You'll need to into the bios, which will also involve key mashing whatever key triggers the bios (it's delete on my tablet), so that you can put a delay on the startup sequence.
This will be tricky because you don't get a lot of time, so you'll need to do it repeatedly. If you add a couple of seconds to the boot delay - Once its in place, you'll be able to get in again more easily, and also trigger safe mode potentially. Triggering both will be annoying (because most of the time it won't work), hence the nessesity of adding the delay first.
I would try trying to trigger the safe mode first, rather than any kind of re-install. Because on tablets the drivers are basically baked into windows. This is hard with modern windows, via keypress. If the device fails to boot and you reset by clt-al-del it may give you the option, or it might even automatically kick into recovery mode.
If you were to simply do a fresh install, all the touch drivers, gyros and cameras would be useless, making the device useless as a tablet. Very bad. And if no one has a backup of the windows installation - that's a wasted device basically.
1) So if at all possible, you want to try and get _back into windows_. If you do, you can either roll back the update that broke it, or do an "in place upgrade" (via the windows media creation tool). Maybe prepare a windows usb stick before you start all this, in case that's what you need to do. If you can't you might get into recovery, via failed start up OR
2) The other possibility, is running windows recovery, possibly from recover stick made from another windows pc, to try and do a start-up recovery. usually there is a recovery partition, and you can get into it when the device fails to boot. Because if windows won't start, it could be broken boot files. Recovery gives you start up repair.

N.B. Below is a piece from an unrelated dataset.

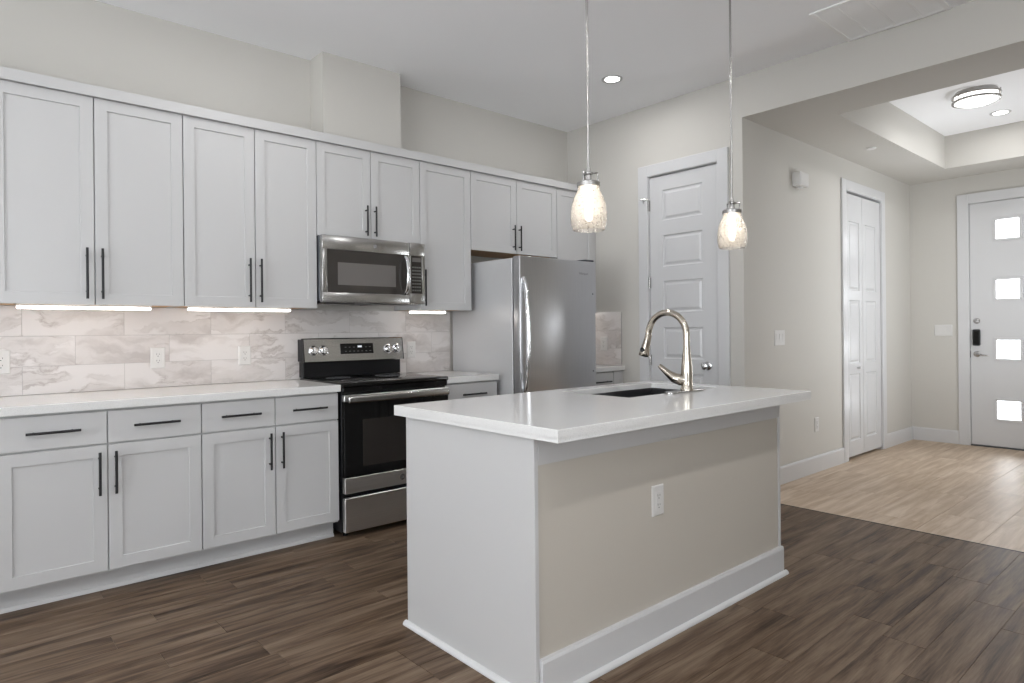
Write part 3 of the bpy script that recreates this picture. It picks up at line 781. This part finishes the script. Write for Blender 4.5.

3) Another thing that would work, if you can't get back into windows - is if anyone has made a full backup of the tablet online. Usually this is done with macrium. See if you can find the full windows installation for that tablet. If you can, you'll be able to restore it, via booting from USB macrium reflect free, and the backup files.
4) Lastly, and ideally don't do this, if you can find driver backup files, via double driver, you could do a fresh install of windows, and try putting the drivers back in. Often this doesn't work, or requires registry tweaks, so that's a last ditch.
And finally if you do any major tinkering, like windows installations, or putting someone elses backup on your machine - BACKUP YOUR OWN MACHINE FIRST, using macrium reflect. ATM you have an installed windows, with drivers, that would work fine if it would boot. If you play around with this stuff, you could end up with less than that. So a standard rule of thumb is backup what you have first.
If your not technically inclined I do not recommend any of this. This is a hair tearing, frustrating process most often, this sort of work. And if you do something wrong, you may not get a second chance.
Also this is all from memory, so I may have the odd detail out.
First, try safe-mode, recovery mode. If you can get recovery to restore the startup files, or get into safe-mode to roll back the updates "go to a previous version of windows" or whatever gets you back - that will be by far the easiest and simplist solutions.
If that doesn't work, then you have more technical trouble, like an in place install (still pretty easy), if you can get into windows, OR if you can't get in at all, restoring someone elses backup of the same device (which isn't too hard either, but you'll want to back up in case you have the wrong thing).
If you try all of this and have to try doubledriver backups of the drivers, and a fresh install - good luck. I've had to do this once, and it took me a week of registry edits, and software hacks.
If you are not technically inclined, or can't get the more basic fixes to work, or don't feel confident - get them to replace your tablet, and sort it out themselves. The device will be under warranty or consumer protections, and its nothing you did wrong.
It would be easy for the manufacturer to re-flash their personal windows rom with its drivers, seeing as they do that before sending out every device.